When I first heard the 1970s albums by Areski and Brigitte Fontaine, I thought Brigitte Fontaine’s vocals were double-tracked - that she had a high, head voice and a low, chest voice and used these in tandem to unique effect. It turns out that while Fontaine’s range is wide, and she does have many forms of address, that low chest voice I believed was her own doubling is in fact Areski, Fontaine’s musical and life partner. Their two voices were just in remarkable synch.
Thanks to YouTube, I can now visualize these sounds as two people singing together. But on record, I still can’t always tell Fontaine’s solo chest voice from Areski’s. Their personae entwine, despite being very distinct - Fontaine is flamboyant where Areski is grounded. Fontaine sounds spontaneous and Areski disciplined. Fontaine is emotive and voluble, Areski so spare in his musical gestures I assumed he did not sing on these records at all.
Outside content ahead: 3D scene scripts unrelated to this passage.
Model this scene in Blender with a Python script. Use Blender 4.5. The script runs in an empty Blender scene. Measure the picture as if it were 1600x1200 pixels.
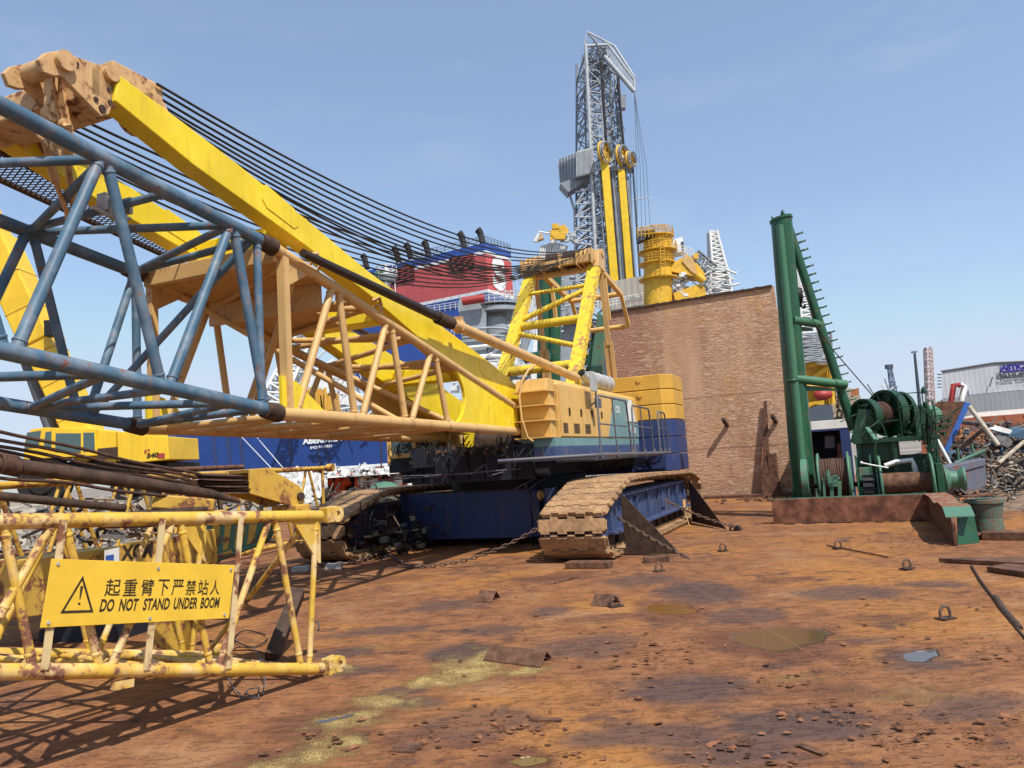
import bpy, math, random
from mathutils import Vector as V, Matrix, noise
R = math.radians
sc = bpy.context.scene
COL = sc.collection
random.seed(7)
Z = V((0, 0, 1))

# ------------------------------------------------------------------ camera
F, W0, H0, EYE = 1180.0, 1600.0, 1200.0, 1.65
PITCH, ROLL = R(5.8), R(3.7)
_f = V((0, math.cos(PITCH), math.sin(PITCH)))
_u0 = V((0, -math.sin(PITCH), math.cos(PITCH)))
_r0 = V((1, 0, 0))
_r = _r0 * math.cos(ROLL) - _u0 * math.sin(ROLL)
_u = _u0 * math.cos(ROLL) + _r0 * math.sin(ROLL)
EYEP = V((0, 0, EYE))

def ray(px, py):
    return _f + _r * ((px - 800) / F) - _u * ((py - 600) / F)
def proj(P):
    d = V(P) - EYEP
    z = d.dot(_f)
    return 800 + F * d.dot(_r) / z, 600 - F * d.dot(_u) / z
def G(px, py, z=0.0):
    d = ray(px, py)
    return EYEP + d * ((z - EYE) / d.z)
def WY(px, py, Y):
    d = ray(px, py)
    return EYEP + d * (Y / d.y)

class Frame:
    """a local frame standing on the deck: x to its right, y away, z up"""
    def __init__(s, ox, oy, az, oz=0.0):
        a = R(az)
        s.O = V((ox, oy, oz))
        s.U = V((math.sin(a), math.cos(a), 0))
        s.X = V((math.cos(a), -math.sin(a), 0))
        s.m = Matrix(((s.X.x, s.U.x, 0, ox), (s.X.y, s.U.y, 0, oy), (0, 0, 1, oz), (0, 0, 0, 1)))
    def w(s, x, y, z=0.0):
        return s.m @ V((x, y, z))
    def l(s, P):
        P = V(P) - s.O
        return V((P.dot(s.X), P.dot(s.U), P.z))
    def x(s, px, py, x):
        d = ray(px, py)
        t = ((s.O - EYEP).dot(s.X) + x) / d.dot(s.X)
        return s.l(EYEP + d * t)
    def y(s, px, py, y):
        d = ray(px, py)
        t = ((s.O - EYEP).dot(s.U) + y) / d.dot(s.U)
        return s.l(EYEP + d * t)
    def z(s, px, py, z=0.0):
        return s.l(G(px, py, z + s.O.z))

cam = bpy.data.cameras.new("camera")
co = bpy.data.objects.new("camera", cam)
COL.objects.link(co)
cam.sensor_width = 36.0
cam.lens = 36.0 * F / W0
cam.clip_start = 0.05
cam.clip_end = 20000
M4 = Matrix((( _r.x, _u.x, -_f.x, 0), (_r.y, _u.y, -_f.y, 0), (_r.z, _u.z, -_f.z, EYE), (0, 0, 0, 1)))
co.matrix_world = M4
sc.camera = co

# ------------------------------------------------------------------ light
SUN = V((0.30, -0.47, 0.83)).normalized()
w = bpy.data.worlds.new("World")
sc.world = w
w.use_nodes = True
nt = w.node_tree
nt.nodes.clear()
wo = nt.nodes.new('ShaderNodeOutputWorld')
bg = nt.nodes.new('ShaderNodeBackground')
sky = nt.nodes.new('ShaderNodeTexSky')
sky.sky_type = 'NISHITA'
sky.sun_disc = False
sky.sun_elevation = math.asin(SUN.z)
sky.sun_rotation = math.atan2(SUN.x, SUN.y)
sky.air_density = 1.0
sky.dust_density = 0.9
sky.ozone_density = 1.6
tc = nt.nodes.new('ShaderNodeTexCoord')
mpg = nt.nodes.new('ShaderNodeMapping'); mpg.inputs['Scale'].default_value = (1.2, 1.2, 5.0); mpg.inputs['Location'].default_value = (3.1, 1.7, .4)
nzc = nt.nodes.new('ShaderNodeTexNoise'); nzc.inputs['Scale'].default_value = 2.6; nzc.inputs['Detail'].default_value = 7; nzc.inputs['Roughness'].default_value = .58
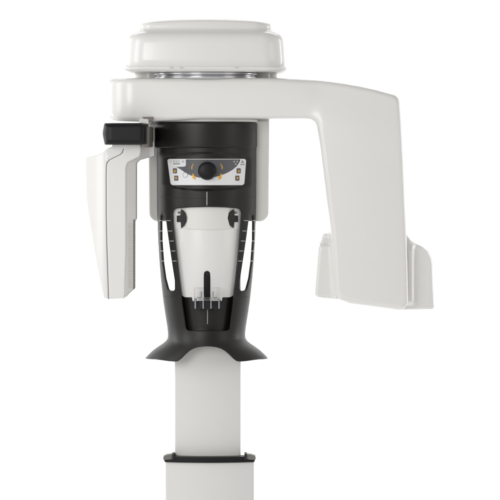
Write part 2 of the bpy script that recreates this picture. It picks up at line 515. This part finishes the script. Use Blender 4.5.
# ---- control panel
panel = plate('control_panel', 'panel_white', root, uvo([(167.2, 158.8, 2.2), (246.2, 158.8, 2.2), (244.2, 185.2, 2.8), (170.8, 185.2, 2.8)], .003),
              pos=shell_pos_off(0.0022), T=0.004, r=0.0012, g=0.004, step=0.002, rings=3, label='white and charcoal control panel with a knob and amber arrow buttons')
OFFS = 0.0018
def decal(name, mat, pts, off=OFFS, T=0.0006, r=0.0002, g=0.003, step=0.001, label=None, parent=None):
    return plate(name, mat, parent or panel, uvo(pts, off), pos=shell_pos_off(off), T=T, r=r, g=g, step=step, rings=2, label=label)
darkp = [(185.8, 159.4, .5), (240.6, 159.4, .5), (239.4, 162.4), (236.8, 166.2), (232.5, 169.9), (227.5, 172.7), (222, 175.0), (216, 176.8), (207, 178.0), (199, 177.6), (195, 176.8), (190, 175.2), (185.5, 172.8), (180.5, 169.4), (176.2, 166.9),
         (183.4, 166.7, 1.2), (185.8, 166.2, 1.6)]
decal('panel_field', 'panel_dark', darkp)
o2 = OFFS - 0.0004
decal('print_mark', 'print_pale', circle(170.2, 161.6, 1.5, 20), o2)
decal('print_mark', 'panel_white', circle(170.2, 161.6, 1.0, 20), o2 - .0002)
for x0 in (173.1, 175.5, 177.9):
    decal('print_mark', 'print_pale', [(x0, 160.4), (x0 + 1.7, 160.4), (x0 + 1.7, 162.4), (x0, 162.4)], o2)
decal('print_mark', 'print_grey', [(173.1, 163.2), (179.8, 163.2), (179.8, 164.4), (173.1, 164.4)], o2)
decal('print_mark', 'print_pale', circle(182.9, 161.6, 1.4, 16), o2)
decal('print_mark', 'print_grey', circle(185.2, 175.0, 2.6, 24), o2)
decal('print_mark', 'panel_white', circle(185.2, 175.0, 2.15, 24), o2 - .0002)
# radiation sign dots and warning triangle
for cx_, cy_ in ((234.3, 161.7), (237.3, 161.7), (235.8, 164.2)):
    decal('radiation_sign', 'mark_dim', [(cx_ - 1.0, cy_ - .9), (cx_ + 1.0, cy_ - .9), (cx_ + .5, cy_ + .8), (cx_ - .5, cy_ + .8)], o2)
decal('warning_sign', 'print_grey', [(242.6, 160.0), (244.2, 163.0), (241.0, 163.0)], o2)
decal('warning_sign', 'print_grey', [(240.4, 164.0), (244.8, 164.0), (244.7, 165.0), (240.5, 165.0)], o2)
# amber swooshes and arrows
for m in (0, 1):
    f = (lambda L: [(2 * 207.0 - p[0],) + tuple(p[1:]) for p in L][::-1]) if m else (lambda L: L)
    decal('amber_arrow', 'amber', f([(194.1, 163.2), (192.5, 166.0), (192.2, 169.2), (191.4, 169.2), (191.4, 166.4), (192.6, 164.4)]), o2)
    decal('amber_arrow', 'amber', f([(191.9, 174.2), (193.3, 173.6), (194.4, 176.0), (195.5, 175.7), (195.3, 180.0), (191.8, 177.6), (192.8, 177.0)]), o2 - .0003)
    for px_, py_ in ((190.6, 171.2), (193.2, 171.6)):
        decal('panel_dot', 'print_grey', f(circle(px_, py_, 0.45, 10)), o2)
    for (bx, by, up) in ((174.7, 170.8, 1), (176.0, 178.2, 0)):
        cx_ = 2 * 207.0 - bx if m else bx
        if m: cx_ += -0.4
        b = decal('arrow_button', 'button', [(cx_ - 1.9, by - 2.5, .5), (cx_ + 1.9, by - 2.5, .5), (cx_ + 1.9, by + 2.5, .5), (cx_ - 1.9, by + 2.5, .5)], o2 - .0012, T=.002, r=.0006)
        tri = [(cx_, by - 1.3), (cx_ + 1.2, by + 1.2), (cx_ - 1.2, by + 1.2)] if up else [(cx_, by + 1.4), (cx_ - 1.2, by - 1.0), (cx_ + 1.2, by - 1.0)]
        me = decal('amber_arrow', 'amber', tri, o2 - .0016, parent=b)
# knob
kc = Vector(base_shell(np.array([px2uv(207.2, 170.9)[0]]), np.array([px2uv(207.2, 170.9)[1]]), np.array([0.0]))[0])
kp = [(9.3, 0.002), (9.3, -0.003), (9.0, -0.004), (8.7, -0.010), (8.55, -0.020), (8.3, -0.0222), (7.8, -0.0236), (6.8, -0.0247), (5, -0.0256), (2.5, -0.0262), (0.4, -0.0264)]
def knob(name, cx, cz, cy, prof, mat, parent, n=72):
    rings = []
    for r_, dy in prof:
        rings.append([(cx + r_ * S * .97 * math.cos(2 * math.pi * i / n), cy + dy, cz + r_ * S * .97 * math.sin(2 * math.pi * i / n)) for i in range(n)])
    return ring_loft(name, mat, parent, rings, 45)
knob('knob', kc.x, kc.z, kc.y, kp, 'black_smooth', panel, 72)

# ---- recessed face plate, recess floor
rec = plate('recess_floor', 'black', shell, uvo([(176, 262, 1), (239, 262, 1), (233.5, 333.5, 4), (182.5, 333.5, 4)], .02), pos=shell_pos_off(0.022), T=0.006, r=0.002, g=0.006, step=0.004, rings=3)
face = plate('face_plate', 'white', root, uvo([(168, 204, 4), (207, 203), (246, 204, 4), (241.4, 236), (235.2, 285, 0), (234.4, 297.4, 8), (222.6, 297.4, .5), (221.8, 301.4, 1), (192.6, 301.4, 1), (191.8, 297.4, .5), (181, 297.4, 8), (179.6, 285)], .016),
             pos=shell_pos_off(0.015), T=0.005, r=0.0022, g=0.006, step=0.003, rings=5, label='off-white plate set in the opening of the black support',
             holes=[uvo([(204.0, 271.0, 3.1), (210.2, 271.0, 3.1), (210.2, 299.4, .5), (204.0, 299.4, .5)], .016)])
strip = plate('forehead_strip', 'ivory', root, uvo([(184.6, 205.5, .4), (231, 205.5, .4), (229.0, 211), (227.8, 218), (229.4, 224.6), (231, 228.8, .8), (207, 229.8), (184.6, 228.8, .8), (186.4, 224.6), (188, 218), (186.6, 211)], .011),
              pos=shell_pos_off(0.0095), T=0.0058, r=0.0022, g=0.006, step=0.003, rings=5)
wl = plate('strip_wing', 'white2', face, uvo([(169.5, 205.5, .4), (180.6, 205.5, .4), (180.6, 229, .4), (171.5, 229, .4)], .011), pos=shell_pos_off(0.0125), T=0.003, r=0.001, g=0.006, step=0.003, rings=3)
wr = plate('strip_wing', 'white2', face, uvo([(234.8, 205.5, .4), (246, 205.5, .4), (244, 229, .4), (234.8, 229, .4)], .011), pos=shell_pos_off(0.0125), T=0.003, r=0.001, g=0.006, step=0.003, rings=3)
for m in (0, 1):
    f = (lambda L: [(2 * 207.4 - p[0],) + tuple(p[1:]) for p in L][::-1]) if m else (lambda L: L)
    s = plate('temple_socket', 'black', face, uvo(f([(180.9, 209.4), (183.2, 210.6), (185.4, 213.4), (186.4, 217.6), (186.1, 221.6), (184.2, 225.4), (181.4, 228.0), (180.9, 222.2), (176.9, 222.0, .3), (176.9, 215.6, .3), (180.9, 215.4)]), .011),
              pos=shell_pos_off(0.0095), T=0.005, r=0.0009, g=0.005, step=0.0015, rings=3)
    plate('socket_pin', 'grey_trim', s, uvo(f([(178.1, 211.4, .6), (180.3, 211.4, .6), (180.3, 213.6, .6), (178.1, 213.6, .6)]), .011), pos=shell_pos_off(0.0085), T=0.004, r=0.0006, g=0.004, step=0.001, rings=2)
    plate('socket_pin', 'white', s, uvo(f([(177.6, 214.2, .4), (180.6, 214.2, .4), (180.6, 215.4, .4), (177.6, 215.4, .4)]), .011), pos=shell_pos_off(0.0075), T=0.004, r=0.0006, g=0.004, step=0.001, rings=2)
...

The pair started working together in the theater, a very 1960s kind of theater that combined cabaret and the avant garde. These ephemeral works, despite long runs at the time in Paris, would seem to be lost except for hints from filmed bits of their later musical performances together. There are moments in these presentations that capture a theatrical spirit of surprise, as when Brigitte Fontaine jumps on Areski’s back to sing “Nous avons tant parlé,” a track from their 1973 album L’Incendie.
There is one short film I’ve found with bits of several songs performed in a courtyard of Marseilles, staged as if for street theater - although the only audience present is a handful of slightly anxious-looking children, and by the end of the clip the conceit of an audience has been abandoned altogether. Still, it gives a feeling for how the pair must have managed their theatrical productions.
Unlike many avant-garde theatrical performers of the era, Areski and Fontaine did leave us work in a form that was meant to last: their albums. These were deliberate constructions intended for reproduction, and they sound as fresh to me today as they always have. Their first together was a one-off collaboration with Art Ensemble of Chicago, Comme à la radio (1969). This began, too, as an encounter designed for the theater, but then moved into the studio and has since become a touchstone recording for fans of outside music. There don’t seem to be any films of the meeting between these masters of different genres, but there is a bit of footage with Areski and Fontaine rehearsing a performance of the track “L’été l’été” with other jazz musicians living in Paris at the time.
A string of albums followed Comme à la radio that were credited to the duo and produced by Pierre Barouh for his label Saravah. These are the heart of what I think of Areski and Brigitte Fontaine’s work together, although they were involved in one another’s solo projects before, during and after this series: L’Incendie (1973), Je ne connais pas cet homme (1973), Le Bonheur (1975), Vous et nous (1977), and a slightly doomed production, Les Églantines sont peut-être formidables (1980), which they disavowed on release but later remixed to their liking and retitled Baraka.
From that last we have a beautiful duo performance, preserved by French television archive INA, of the song “L’éternal retour.”
I love the percussive approach Areski takes to the guitar. Born Larezeki Belkacem in Versailles to an Algerian Kabyle (Berber) family, Areski was schooled in popular Chaabi by the musicians who visited and played his parents’ café, as well as their collection of 78rpm records. Military service took him to North Africa, where after discharge he traveled in Morocco and discovered Gnawa music, with the buzzing monodic stringed instrument gimbri. Put these influences together and you can begin to imagine how the young Areski approached the guitar. As he told an interviewer for France Inter in 2005, he didn’t understand composing with chords on a piano - “c’est le fil qui est tendu,” a thread that extends, which develops a song for him (if you accept my skills at French dictée). A thread - a wire - a guitar string? - a single line is how Areski pursued his songwriting.
These threads could evidently also be extended between songs, as in the street performance above, or between instruments. In this filmed performance from 1973, Areski shifts accompaniment from a single guitar line shadowing the vocal melody of “Déclaration de sinistre” (from L’Incendie), to half of an absurdist spoken dialogue, to a hand drum pattern played on the body of his guitar for “Moi aussi” (from the eponymous “solo” album Brigitte Fontaine, 1972).
Areski’s restraint on his instruments, coupled with the generosity of his and Brigitte Fontaine’s theatrical aesthetic, leave me as dazzled as he must have felt watching Gnawa musicians in Marrakech. Merci, Areski, for the threads you gave us to follow.
Listening to: Un Beau Matin, by Areski
Cooking: black coffee with sugar

Fantastic piece. Those Saravah albums turned me on my head as well when I first picked them up in the late 1990s. These clips are gems, too.
Oh, man, so sorry to hear of the passing of Areski -- I was so happy to discover all the reissues of his and Fontaine's records earlier this century, it's such amazing, organic-sounding music to me, I love all of it! Thanks for this compilation of videos and thoughts about him and their music together!